Teaches. An interesting description of the dull classroom management that Sir has been engaged in recently. The life changing event that has occurred recently has put words like detached, uninspiring, into Sir's mind. At the funeral, Sir was approached by so many people... and it seemed to be easy to put on the mask, to be in the limelight.
Not so now. Now it is just hard. Now it is just heartbreaking. The time drags at the salt mine. The children know. They always know. Surprisingly gentle and unobtrusive. Sir walks down the corridors and the children don't jump out of the way... they never have. Why would they now?
Who ever put the idea out into the community that 15 and 16 year oldies are difficult and self centered was wrong. Uneducated. Never spent a deal of time with youth. Never felt the hand of year 10 student on their back in a gesture of condolence, never heard the attempts at humour to crack a smile. Never felt the envelopment of a crowd of eager teenagers asking "but where have you been?", "But are you okay?", "This is for you".
I always thought that time I would spend away would be about study or moving overseas. I thought that there would be time to continue in the persona that I had before my mother died. I didn't realise how much of my identity was sewn up in teaching, in the person I become in the classroom.

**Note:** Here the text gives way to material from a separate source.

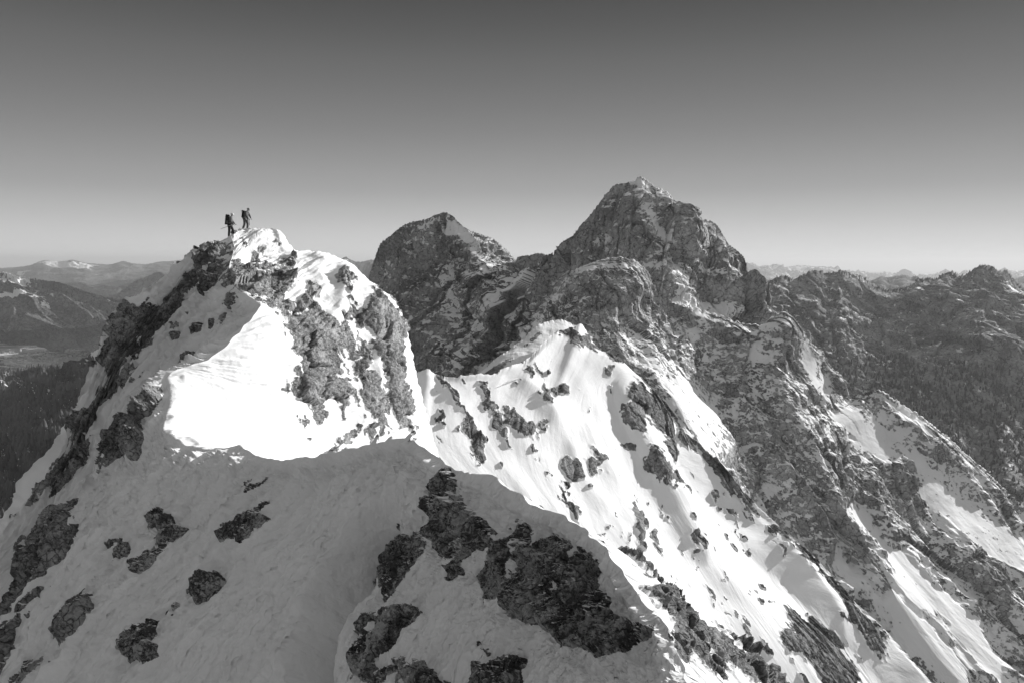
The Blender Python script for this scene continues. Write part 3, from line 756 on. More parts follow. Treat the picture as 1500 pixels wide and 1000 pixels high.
# ------------------------------------------------------------------ the two summits behind
c4 = [(505,500,1060),(518,470,1060),(528,436,1055),(540,405,1050),(548,380,1048),(557,357,1045),(572,345,1040),(590,331,1035),(605,325,1030),(622,322,1020),(638,315,1012),(652,311,1005),(662,316,1000),(672,326,995),(684,336,985),(692,344,975),(700,356,960),(706,372,940),(716,384,925),(735,392,905),(752,386,885),(760,376,875),(775,374,860),(790,371,850),(800,373,842),(810,371,835)]
m4 = [(500,600,900,0),(545,520,960,.2),(590,440,985,.35),(640,400,985,.5),(672,390,965,.62),(705,420,900,.75),(745,430,850,.87),(800,430,790,1)]
m4b = [(480,700,780,0),(560,600,860,.2),(610,530,880,.35),(650,490,880,.5),(690,480,860,.62),(730,485,810,.75),(775,480,770,.87),(830,480,720,1)]
f4 = [(450,900,560,0),(560,760,660,.2),(620,700,680,.35),(680,640,700,.5),(720,620,700,.62),(770,610,670,.75),(820,600,640,.87),(900,590,600,1)]
dark_mat = terrain_mat('shaded_summit_limestone', 0.8, rock=(0.15, 0.5), edge=0.6, rbump=0.7, sbump=0.3, fine=0.3)
G4, N4, v4, u4, fl4 = face([c4, m4, m4b, f4], 560, 620, back=(60, 160, -260), jag=1.8, seed=29, jl=.4)
px4, py4 = project(G4); s4, t4 = straight(G4); fr4 = sstep(0, .35, np.abs(v4))
def alp(G, s, t, k, seed):
    a = fbm2(s+fbm3(G, 160*k, 2, seed)*40*k, t, 130*k, 2.4, 3, seed+1, .5, True)-1
    b = .9*(fbm3(G*np.array([1, 1, .6]), 40*k, 5, seed+3, .55, True)-1)
    c = blocks(*plane(G), 55*k, 1.8, seed+4, .42)*2.2
    # gently dipping strata ledges
    zz = (G[..., 2]+0.35*G[..., 0]+fbm3(G, 80*k, 2, seed+7)*14*k)/(15*k)
    led = np.abs((zz-np.floor(zz))-.5)*2
    return a*13*k+b*4*k+c*9.0*k+led*2.6*k
rb4 = ribs(px4, py4, [([(656,325),(690,360),(708,380),(704,420),(690,470)], 22, 24, 30), ([(600,345),(590,390),(600,450),(620,510)], 14, 22, 26), ([(630,335),(640,375),(655,430),(650,500)], 14, 16, 22)])
disp4 = (alp(G4, s4, t4, .9, 60)+rb4*.9)*(.06+.94*sstep(0, .3, np.abs(v4)))
b4 = blobs(px4, py4, [(672,345,26,10,40,-.4),(665,430,10,24,-30,-.3),(770,410,24,8,-30,-.35),(680,460,12,20,30,-.35),(600,420,40,40,0,.15),(730,450,30,10,-40,-.3),(760,440,26,10,-40,-.3),(630,530,40,40,0,.2)])
finish('left_summit', G4, N4, disp4, dark_mat, fl4, b4+.05+.26*fbm3(G4, 40, 4, 68, .6), 'dark rounded summit left of the main pyramid, its wall in full shade', flat_=.55, kslope=.7, thr=.58)
# sunlit shoulder running off to the right behind the left summit
c4s = [(655,326,1050),(672,330,1060),(690,339,1070),(705,344,1075),(722,350,1080),(736,362,1080),(746,371,1075),(757,383,1065),(775,400,1050)]
m4s = [(660,380,960,0),(700,380,990,.4),(735,392,1000,.75),(775,430,980,1)]
Gq, Nq, vq, uq, flq = face([c4s, m4s, [(680,480,860,0),(720,470,880,.4),(760,480,890,.75),(800,500,880,1)]], 200, 160, back=(60, 90, -160), jag=3, seed=31, jl=.5)
sq, tq = arcs(Gq)
lit_mat = terrain_mat('pale_summit_limestone', 0.8, rock=(0.14, 0.34), edge=0.34, rbump=0.7, sbump=0.3, fine=0.4)
finish('summit_shoulder', Gq, Nq, alp(Gq, sq, tq, .35, 90)*sstep(0, .3, np.abs(vq)), lit_mat, flq, -.02+.25*fbm3(Gq, 22, 4, 98), kslope=.9, thr=.72)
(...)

Now the investment seems strange. I am not the person that I was a month ago but I don't grieve for that person. She is gone. A replacement in my being has occurred. Too soon perhaps, too young definitely. The replacement is this. I feel my mother in the classroom and in the school with me. Sounds strange and a little silly perhaps, yet it makes me happy. I know that she can see me, hear me, feel my emotions, read my thoughts and see my plans. She is no longer a stranger to a part of me that in life she could never see. A part of me is never alone while she is in my head and watching me do what I have done and will do.